### Source data
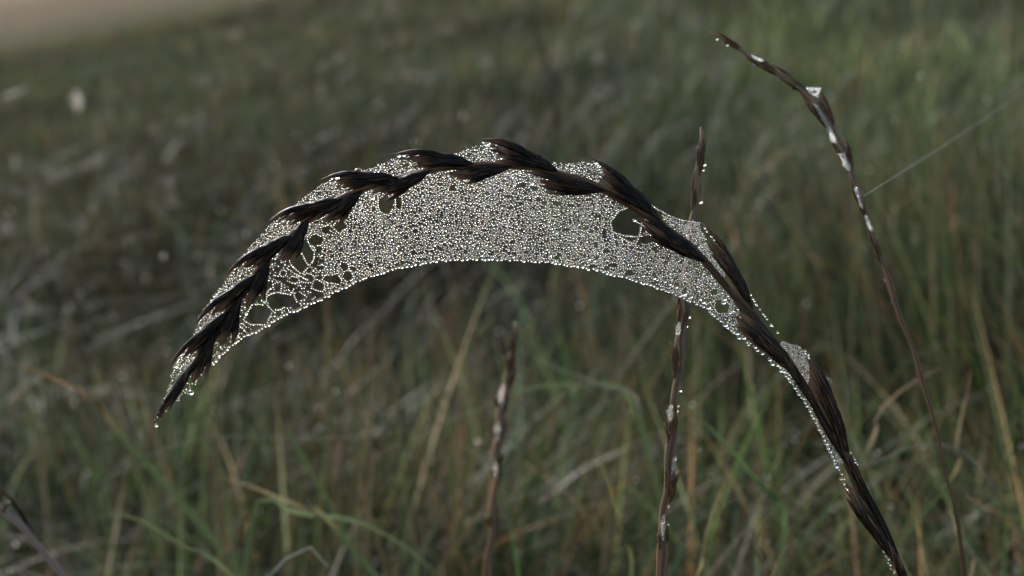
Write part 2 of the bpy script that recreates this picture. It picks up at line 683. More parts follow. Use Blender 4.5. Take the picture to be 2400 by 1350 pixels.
def husk_profile(t, w, blunt=0.75, peak=0.35):
    """Half width of a pointed husk from base (t=0) to tip (t=1)."""
    up = np.sin(np.clip(t / peak, 0, 1) * np.pi / 2) ** 0.8
    dn = np.clip(1 - ((t - peak) / (1 - peak)).clip(0, 1) ** 1.9, 0, 1) ** blunt
    return w * np.maximum(up * dn, 0.02)


def spikelet(parent, depth, base, tip, w, tips=2, spread=0.5, bow=0.0, mat=None, side=1, thick=0.62):
    """A spikelet: a core husk and a fan of narrow pointed lemmas of uneven length. Pixels of the photo at that depth.
    side: which flank has the shorter lemmas, so that their points show as teeth there."""
    mat = mat or M_HUSK
    base, tip = np.array(base, float), np.array(tip, float)
    ax = tip - base
    ln = np.linalg.norm(ax)
    nrm = np.array((-ax[1], ax[0])) / ln
    k = depth(*base) / F_PX

    def body(name, frac, off, hw, par, dz, n=18, sides=12, peak=0.5, blunt=0.8, t0=0.0, curl=0.0):
        t = np.linspace(0, 1, n)
        u = t0 + (frac - t0) * t
        lat = off * smooth(0.0, 0.75, u) + bow * np.sin(u * np.pi) + curl * smooth(0.75, 1.0, t)
        c = base[None] + ax[None] * u[:, None] + nrm[None] * lat[:, None]
        d = np.array([depth(*q) for q in c]) + dz * np.sin(np.clip(t, 0, 1) * np.pi)
        return tube(name, arr_at(c[:, 0], c[:, 1], d), husk_profile(t, hw * k, blunt, peak), mat, par,
                    sides=sides, flat=thick, rough=0.05, nerves=5)

    sp = body('spikelet', 0.78, 0.0, w * 0.33, parent, 0.0, peak=0.5)
    m = tips + 2
    for j in range(m):
        f = j / (m - 1)                       # 0 on the long flank, 1 on the toothed flank
        off = side * w * spread * lerp(-0.55, 0.75, f)
        fr = 1.0 if j == 0 else 1.0 - 0.24 * f - random.uniform(0.0, 0.16)
        body('lemma', fr, off, w * random.uniform(0.13, 0.18), sp, random.choice((-1, 1)) * w * k * random.uniform(0.08, 0.25),
             n=16, sides=10, peak=random.uniform(0.5, 0.62), t0=random.uniform(0.0, 0.2), blunt=random.uniform(0.75, 1.0),
             curl=side * w * random.uniform(0.0, 0.10))
    return sp


# ------------------------------------------------------------------ the arching spike
def depth_main(x, y):
    return 0.262 + 0.004 * (x - 1200) / 1200 + 0.0025 * math.sin(x / 260.0 + 0.6) + 0.002 * (y - 600) / 600


AXIS = [(372, 978), (400, 930), (447, 862), (488, 797), (535, 728), (572, 680), (605, 628), (645, 582), (692, 540),
        (742, 497), (800, 462), (860, 440), (920, 420), (980, 404), (1050, 391), (1120, 386), (1190, 388), (1260, 395),
        (1330, 412), (1400, 437), (1460, 472), (1520, 508), (1580, 548), (1630, 588), (1680, 645), (1725, 698),
        (1772, 752), (1820, 810), (1855, 857), (1887, 905), (1927, 983), (1967, 1050), (2001, 1100), (2037, 1168),
        (2071, 1235), (2108, 1330), (2138, 1420), (2166, 1520)]


def stem_to_ground(last, prev, n=8, lean=0.02):
    """Carries a stem on from its last point in view down to the turf."""
    p, q = np.array(last), np.array(prev)
    d = (p - q) / np.linalg.norm(p - q)
    out = []
    for i in range(60):
        d = d + np.array((0, 0, -0.12))
        d /= np.linalg.norm(d)
        p = p + d * 0.012
        out.append(p.copy())
        if p[2] < ground_z(p[0], p[1]) - 0.004:
            break
    return out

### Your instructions
Pick out the lines containing the word "that" and show them.

### Exercise answer
Write part 2 of the bpy script that recreates this picture. It picks up at line 683. More parts follow. Use Blender 4.5. Take the picture to be 2400 by 1350 pixels.
    """A spikelet: a core husk and a fan of narrow pointed lemmas of uneven length. Pixels of the photo at that depth.
    side: which flank has the shorter lemmas, so that their points show as teeth there."""